I threw a fit in my car. I crinkled up every last piece of paper in my car. I tossed stuff. I threw stuff. I tossed and threw obscenities into the air. I was utterly mad at God.

"Why did you do this to me. Here I have always been faithful to you. I have always worked to be a good Christian. I pray every night. I prayed to find her. You found her for me. We had a perfect marriage. And then you took it all away! Why!"

So mad was I. Then I stopped. I meditated. Sometimes, when you meditate, you hear God's voice. A message is sent to your mind. But, on this day, there was nothing.

"Please, God! Please give me an answer."

Nothing.

Now, I know this now and not then. But, there is this old saying. It goes something like this: "Sometimes your prayer has already been answered."

Okay? I know that now. God gave me this gift of divorce. It was a gift. He helped me get away from that stress. He gave me a chance to start all over. And I would more than succeed at piecing back together my life. But, there was no way I could have possibly known that on that day.

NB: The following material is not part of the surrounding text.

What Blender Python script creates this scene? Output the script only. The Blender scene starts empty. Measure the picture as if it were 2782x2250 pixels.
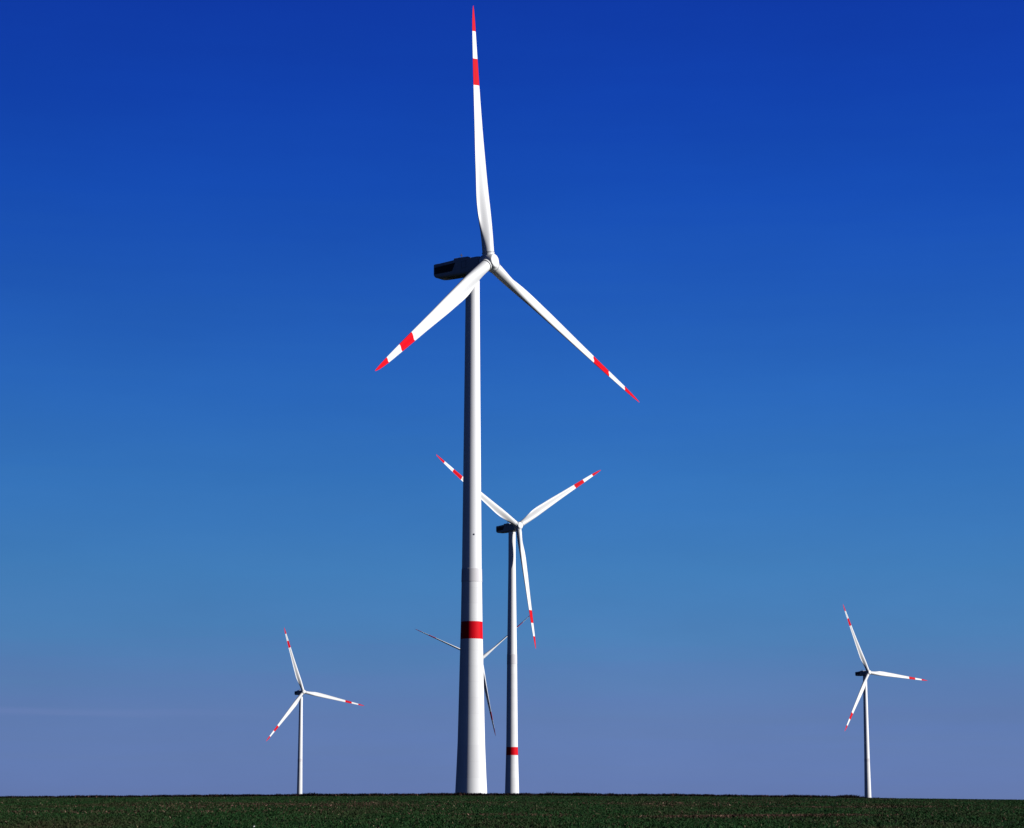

So, the next day I'm sitting at work. My coworker says, "John, what's wrong? I can tell something is wrong with you."

I told her my story. All of it. And I told her of my Job like moment the night before.

And she said, "John, that wasn't God doing that to you. It was some other guy."

It was the Devil.

Ahh, how could I not see that? Her words caused goose flesh to creep up my spine. It brought a feeling of awe and joy. And, of course, "Doh! How could I not have seen?"

"It's because you were so deep. It blinded you to the truth," she said, "But, God would never do that to you."


3 comments:

  1. John, the similarities to your experience are incredible. My wife was a staunch believer who decried divorce as of the devil and even pronounced to the family (after my 10 year old daughter asked if we might divorce) just 5 months prior that the only way one of us was leaving our marriage was "in a pine box". Now, as the divorce crawls toward completion and she is attempting to take as much of my time with them away, I'm still sad and in disbelief. I'm 50. I've known her since I was 10 years old and I don't think I know her at all. She said similar things to me in the final months together and left me in shock. Thank you for your post.